• Direction
All lines in which the word "scene" occurs are to be extracted.

• Source data
==========

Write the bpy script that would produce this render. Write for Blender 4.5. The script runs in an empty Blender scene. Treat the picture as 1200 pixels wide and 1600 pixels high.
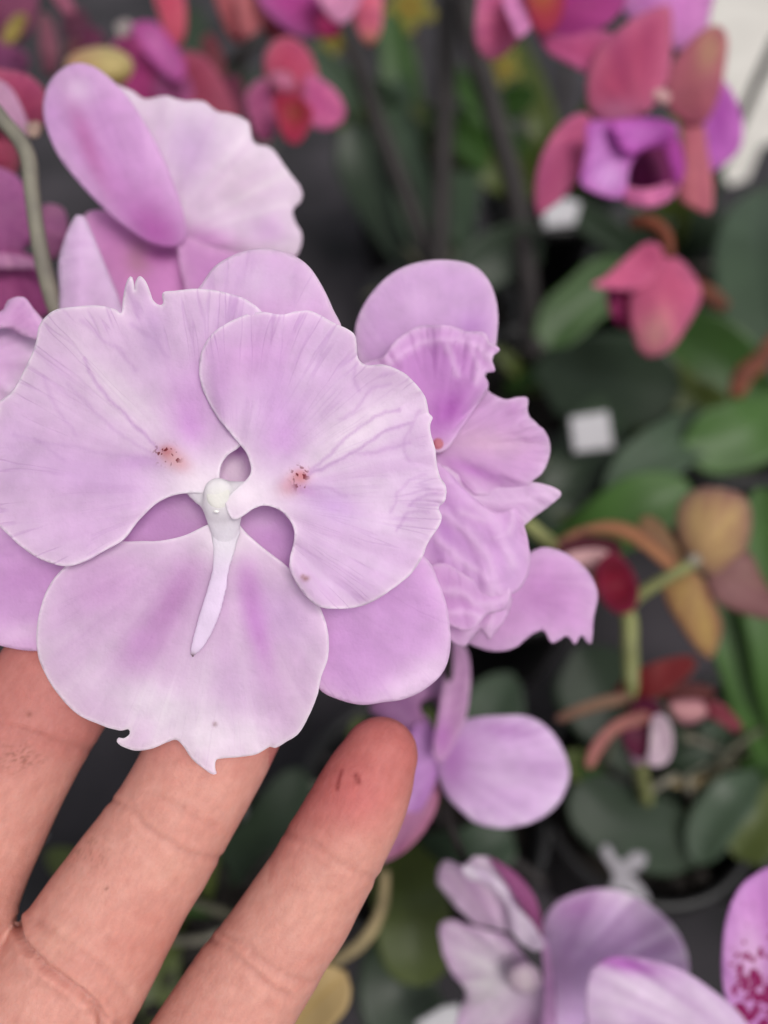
import bpy, bmesh, math, random
import numpy as np
from mathutils import Vector, Matrix, geometry

random.seed(4)
rs = np.random.RandomState(4)
scene = bpy.context.scene
COL = scene.collection
R = math.radians

# ------------------------------------------------------------------ camera
CAM_H = 0.42
PITCH = 50.0                                  # degrees below the horizon
cam_data = bpy.data.cameras.new('camera')
cam = bpy.data.objects.new('camera', cam_data)
COL.objects.link(cam)
cam.location = (0, 0, CAM_H)
cam.rotation_euler = (R(90 - PITCH), 0, 0)
cam_data.sensor_fit = 'HORIZONTAL'
cam_data.sensor_width = 36.0
cam_data.lens = 38.6
cam_data.clip_start = 0.005
cam_data.clip_end = 100
cam_data.dof.use_dof = True
cam_data.dof.focus_distance = 0.1145
cam_data.dof.aperture_fstop = 38.6 / 3.5
scene.camera = cam

# ------------------------------------------------------------------ world, sun, exposure
SUN_EL, SUN_AZ = 58.0, 150.0                  # sun_rotation style: clockwise from +Y
world = bpy.data.worlds.new('World')
scene.world = world
world.use_nodes = True
wn = world.node_tree
wn.nodes.clear()
sky = wn.nodes.new('ShaderNodeTexSky')
sky.sky_type = 'NISHITA'
sky.sun_disc = False
sky.sun_elevation = R(SUN_EL)
sky.sun_rotation = R(SUN_AZ)
sky.dust_density = 4.0
hs = wn.nodes.new('ShaderNodeHueSaturation')
hs.inputs['Saturation'].default_value = 0.22
bg = wn.nodes.new('ShaderNodeBackground')
bg.inputs['Strength'].default_value = 0.12
wo = wn.nodes.new('ShaderNodeOutputWorld')
wn.links.new(sky.outputs[0], hs.inputs['Color'])
wn.links.new(hs.outputs[0], bg.inputs['Color'])
wn.links.new(bg.outputs[0], wo.inputs['Surface'])
sun_data = bpy.data.lights.new('sun', 'SUN')
sun_data.energy = 1.6
sun_data.angle = R(24)
sun_data.color = (1.0, 0.95, 0.9)
sun = bpy.data.objects.new('sun', sun_data)
COL.objects.link(sun)
a = R(SUN_AZ)
sdir = Vector((math.sin(a) * math.cos(R(SUN_EL)), math.cos(a) * math.cos(R(SUN_EL)), math.sin(R(SUN_EL))))
sun.rotation_euler = sdir.to_track_quat('Z', 'Y').to_euler()
scene.view_settings.view_transform = 'Standard'
scene.view_settings.look = 'None'
scene.view_settings.gamma = 1
scene.view_settings.exposure = 0.28
scene.cycles.max_bounces = 6
scene.cycles.transmission_bounces = 4

# ------------------------------------------------------------------ helpers
FPX = 1200 * 38.6 / 36.0
ROT = np.array(cam.rotation_euler.to_matrix())
CAMP = np.array([0, 0, CAM_H])


def PN(px, py, d):
    """photo pixel(s) + distance along the view axis -> world points"""
    px = np.asarray(px, float); py = np.asarray(py, float); d = np.asarray(d, float) * np.ones_like(px)
    c = np.stack([(px - 600) / FPX * d, -(py - 800) / FPX * d, -d], -1)
    return c @ ROT.T + CAMP


def P(px, py, d):
    return Vector(PN(px, py, d))


def GD(px, py, z=0.0):
    """view distance at which the pixel's ray meets height z"""
    r = PN(px, py, 1.0) - CAMP
    return float((z - CAM_H) / r[2])


def G(px, py, z=0.0):
    return P(px, py, GD(px, py, z))


def lin(c):
    c = np.asarray(c, float) / 255.0
    return np.where(c <= 0.04045, c / 12.92, ((c + 0.055) / 1.055) ** 2.4)


def tag(o, label=None, cat=None, group=None, kind=None):
    if label: o['label'] = label
    if cat: o['category'] = cat
    if group: o['group'] = group
    if kind: o['kind'] = kind
    return o


def empty(name, loc, label, cat, group=None):
    o = bpy.data.objects.new(name, None)
    COL.objects.link(o)
    o.location = loc
    o.empty_display_size = 0.01
    return tag(o, label, cat, group)


def link_mesh(name, verts, faces, mat, parent=None, smooth=True, attrs=None):
    me = bpy.data.meshes.new(name)
    me.from_pydata([tuple(v) for v in verts], [], faces)
    if attrs:
        for k, (typ, data) in attrs.items():
            at = me.attributes.new(k, typ, 'POINT')
            key = 'color' if typ == 'FLOAT_COLOR' else 'vector'
            at.data.foreach_set(key, np.asarray(data, np.float32).ravel())
    me.validate()
    if smooth:
        me.polygons.foreach_set('use_smooth', [True] * len(me.polygons))
    me.update()
    o = bpy.data.objects.new(name, me)
    COL.objects.link(o)
    if mat: me.materials.append(mat)
    if parent is not None:
        o.parent = parent
        o.matrix_parent_inverse = Matrix.Translation(-parent.location) if parent.type == 'EMPTY' else Matrix.Identity(4)
    return o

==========

• Correct response
Write the bpy script that would produce this render. Write for Blender 4.5. The script runs in an empty Blender scene. Treat the picture as 1200 pixels wide and 1600 pixels high.
scene = bpy.context.scene
COL = scene.collection
scene.camera = cam
scene.world = world
scene.view_settings.view_transform = 'Standard'
scene.view_settings.look = 'None'
scene.view_settings.gamma = 1
scene.view_settings.exposure = 0.28
scene.cycles.max_bounces = 6
scene.cycles.transmission_bounces = 4